Le “vedove” inconsolabili

Non v’è dubbio che gli avvenimenti di questi ultimissimi tempi si presentino come altamente significativi circa il fatto che si sta passando dall’indignazione morale di una larghissima maggioranza del popolo alla politica concreta. Un’indignazione esplosa nei confronti del passato regime, soprattutto quello renziano per intenderci, con tutta la sua schiera di accoliti, corifei e fiancheggiatori, che ora, come vedove inconsolabili, si aggirano tra il “manicomio” e la “fogna” in cui sono precipitati e da cui continuano a lanciare venefici strali e isterici strilli per una paventata rinascente minaccia fascista, egregiamente coadiuvati in ciò da una folta élite culturale progressista, l’intellighenzia sinistroide sempre in agguato in questo Paese, stante il profondo dogmatico inserimento di un bieco sinistrismo, con il suo strumentale e demagogico buonismo d’accatto, nel mondo della cultura e in altri settori particolarmente qualificati della società: magistratura, burocrazia e apparati pubblici, mondo dello spettacolo, questo esibitosi da ultimo nello squallido epilogo sanremese.

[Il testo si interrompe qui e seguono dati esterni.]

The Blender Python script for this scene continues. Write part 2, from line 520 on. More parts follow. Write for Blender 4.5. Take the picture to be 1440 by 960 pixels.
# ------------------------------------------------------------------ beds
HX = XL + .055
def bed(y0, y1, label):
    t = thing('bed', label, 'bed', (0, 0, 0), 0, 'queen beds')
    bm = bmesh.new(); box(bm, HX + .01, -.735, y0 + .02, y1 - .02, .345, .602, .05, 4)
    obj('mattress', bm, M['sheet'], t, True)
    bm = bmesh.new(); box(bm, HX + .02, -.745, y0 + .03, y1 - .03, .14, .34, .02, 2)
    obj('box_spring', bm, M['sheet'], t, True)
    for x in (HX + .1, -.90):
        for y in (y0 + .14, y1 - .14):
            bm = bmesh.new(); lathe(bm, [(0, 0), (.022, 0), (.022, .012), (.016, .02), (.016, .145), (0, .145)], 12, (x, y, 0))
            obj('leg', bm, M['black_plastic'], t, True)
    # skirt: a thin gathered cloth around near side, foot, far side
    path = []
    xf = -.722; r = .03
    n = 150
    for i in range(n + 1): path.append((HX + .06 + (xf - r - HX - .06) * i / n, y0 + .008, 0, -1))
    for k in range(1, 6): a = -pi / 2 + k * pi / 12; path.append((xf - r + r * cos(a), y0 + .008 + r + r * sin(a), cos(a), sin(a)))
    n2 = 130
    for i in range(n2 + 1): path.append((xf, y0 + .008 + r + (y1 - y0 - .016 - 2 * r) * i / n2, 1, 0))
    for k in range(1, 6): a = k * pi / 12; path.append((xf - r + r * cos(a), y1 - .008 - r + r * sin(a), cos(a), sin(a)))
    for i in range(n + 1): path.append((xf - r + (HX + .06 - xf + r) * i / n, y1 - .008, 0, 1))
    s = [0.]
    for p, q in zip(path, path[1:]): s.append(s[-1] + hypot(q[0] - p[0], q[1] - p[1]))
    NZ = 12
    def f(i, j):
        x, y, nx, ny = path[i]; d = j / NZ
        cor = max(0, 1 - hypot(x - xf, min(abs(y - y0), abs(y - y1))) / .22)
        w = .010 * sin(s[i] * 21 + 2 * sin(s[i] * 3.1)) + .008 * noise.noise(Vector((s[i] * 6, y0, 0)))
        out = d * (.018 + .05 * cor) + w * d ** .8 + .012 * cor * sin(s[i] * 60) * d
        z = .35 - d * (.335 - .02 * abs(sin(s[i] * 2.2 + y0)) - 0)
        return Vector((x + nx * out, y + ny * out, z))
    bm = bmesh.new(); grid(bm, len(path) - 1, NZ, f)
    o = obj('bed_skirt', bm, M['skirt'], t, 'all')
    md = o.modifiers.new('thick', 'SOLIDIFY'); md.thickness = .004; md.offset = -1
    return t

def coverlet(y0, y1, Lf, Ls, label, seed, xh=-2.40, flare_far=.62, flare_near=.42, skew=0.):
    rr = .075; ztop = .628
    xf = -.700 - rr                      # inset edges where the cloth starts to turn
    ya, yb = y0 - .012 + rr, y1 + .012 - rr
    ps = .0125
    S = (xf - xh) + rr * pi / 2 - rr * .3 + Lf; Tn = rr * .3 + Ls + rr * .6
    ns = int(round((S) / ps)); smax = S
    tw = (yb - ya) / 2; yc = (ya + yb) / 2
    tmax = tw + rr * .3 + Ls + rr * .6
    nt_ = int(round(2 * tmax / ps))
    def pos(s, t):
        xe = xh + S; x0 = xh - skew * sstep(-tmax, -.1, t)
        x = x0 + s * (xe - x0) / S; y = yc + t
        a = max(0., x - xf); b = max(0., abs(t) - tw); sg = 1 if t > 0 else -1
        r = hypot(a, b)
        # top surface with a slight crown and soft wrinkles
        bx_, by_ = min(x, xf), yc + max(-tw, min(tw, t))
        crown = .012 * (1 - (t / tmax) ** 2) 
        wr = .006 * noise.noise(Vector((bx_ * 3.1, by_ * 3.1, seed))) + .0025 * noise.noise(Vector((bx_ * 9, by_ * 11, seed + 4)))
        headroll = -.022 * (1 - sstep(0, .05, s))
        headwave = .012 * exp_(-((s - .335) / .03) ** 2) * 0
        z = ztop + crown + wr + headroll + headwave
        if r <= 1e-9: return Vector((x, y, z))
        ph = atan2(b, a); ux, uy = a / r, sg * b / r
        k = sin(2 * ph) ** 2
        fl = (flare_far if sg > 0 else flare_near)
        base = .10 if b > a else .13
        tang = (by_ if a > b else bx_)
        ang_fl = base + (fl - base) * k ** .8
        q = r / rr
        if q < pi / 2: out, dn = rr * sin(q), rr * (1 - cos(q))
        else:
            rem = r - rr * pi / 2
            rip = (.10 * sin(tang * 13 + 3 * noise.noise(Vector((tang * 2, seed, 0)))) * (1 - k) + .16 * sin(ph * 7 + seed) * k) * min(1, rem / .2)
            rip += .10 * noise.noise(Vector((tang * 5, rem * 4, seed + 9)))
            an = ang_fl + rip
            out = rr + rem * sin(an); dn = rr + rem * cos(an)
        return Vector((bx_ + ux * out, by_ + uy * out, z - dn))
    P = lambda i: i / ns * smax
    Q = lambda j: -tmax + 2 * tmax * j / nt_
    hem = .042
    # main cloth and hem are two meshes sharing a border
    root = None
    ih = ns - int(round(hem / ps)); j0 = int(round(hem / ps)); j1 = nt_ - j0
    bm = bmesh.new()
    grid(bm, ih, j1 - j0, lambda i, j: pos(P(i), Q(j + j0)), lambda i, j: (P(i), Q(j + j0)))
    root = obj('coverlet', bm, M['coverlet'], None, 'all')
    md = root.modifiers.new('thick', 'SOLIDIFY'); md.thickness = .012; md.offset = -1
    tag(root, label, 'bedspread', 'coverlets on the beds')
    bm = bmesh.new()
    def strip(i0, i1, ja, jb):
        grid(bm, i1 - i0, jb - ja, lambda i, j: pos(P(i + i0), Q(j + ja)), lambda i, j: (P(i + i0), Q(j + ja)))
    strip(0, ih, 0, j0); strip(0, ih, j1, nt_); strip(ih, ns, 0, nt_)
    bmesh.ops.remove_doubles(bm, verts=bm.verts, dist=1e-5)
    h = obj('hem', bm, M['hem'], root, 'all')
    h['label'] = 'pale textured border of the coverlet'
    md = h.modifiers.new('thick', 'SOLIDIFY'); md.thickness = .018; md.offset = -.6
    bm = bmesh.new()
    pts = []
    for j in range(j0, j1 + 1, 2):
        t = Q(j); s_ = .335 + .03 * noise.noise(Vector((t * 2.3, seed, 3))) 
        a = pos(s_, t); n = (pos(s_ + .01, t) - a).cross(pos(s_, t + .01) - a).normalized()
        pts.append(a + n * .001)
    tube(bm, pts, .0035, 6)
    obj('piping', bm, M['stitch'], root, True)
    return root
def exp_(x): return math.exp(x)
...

In realtà si tratta di un pidocchiume servile e affamato, un nuovo “ceto sacerdotale”, il “filosofo re”, ideologicamente mimetizzato, che si ritiene, a dispetto di tutto e di tutti, il depositario di un “verbo” assoluto e inconfutabile.

Ma quello di questa sinistra, un’élite di “zeloti” di una sorta di eguaglianza neoterzomondista ad ogni costo, è soltanto un risibile “risorgimento senza eroi”, fallito in partenza, che purtuttavia assume i contorni di un vero e proprio terrorismo ideologico non soltanto nei confronti dell’establishment politico in atto, ma anche verso volontà popolari nettamente espresse, indubbiamente ostili a suggestioni buoniste e pseudo accoglienti.

Il cardine dunque - quello della opposizione politica necessaria e feconda - di una compiuta liberaldemocrazia, sta per essere scardinato, poiché, a parte la questione di merito circa l’azione dell’attuale governance, su cui pure possono insorgere alcune perplessità, il problema è di metodo stante il manifestarsi di un neofrontismo preconcetto, ideologico, come se si stesse andando tra le macerie della democrazia in direzione di un regime politico basato sul culto idolatrico della comunità nazionale divinizzata e sulla concentrazione del potere nelle mani di un capo carismatico. Così non è invece, è bastata l’adozione di qualche giusto provvedimento in tema di sicurezza o di flussi immigratori per l’irrompere di una massa indiscriminata che assedia e minaccia l’intera Europa e in primis l’Italia come Paese di front-line, per far ripiombare questa Repubblica - nata fin da allora tra equivoci, contraddizioni e lacerazioni ideologiche - ai tempi più cupi della sua già grigia esistenza.

Di certo una nuova incongruenza, un’ulteriore aporia, nell’ancora difficile processo di integrazione della nazione, ancora largamente incompiuta, una lunga, interminabile “notte” della Repubblica, una perenne impossibilità di vivere una comune dimensione politica perché non poggiante su una comune dimensione etica e su un’idea condivisa di democrazia liberale, il “liberalismo protetto”, in cui la necessità della protezione nasce dal bisogno non di tutelare interessi particolari bensì di contemperare le esigenze della comunità nazionale e quelle dei singoli individui, in una parola alla riaffermazione di valori identitari della nazione.

Una ricetta magica contro tutti i mali di certo non esiste, ma un rimedio contro la tragicommedia folle della democrazia italiana ad impedire che possa trasformarsi in una inesorabile discesa all’inferno, sicuramente sì!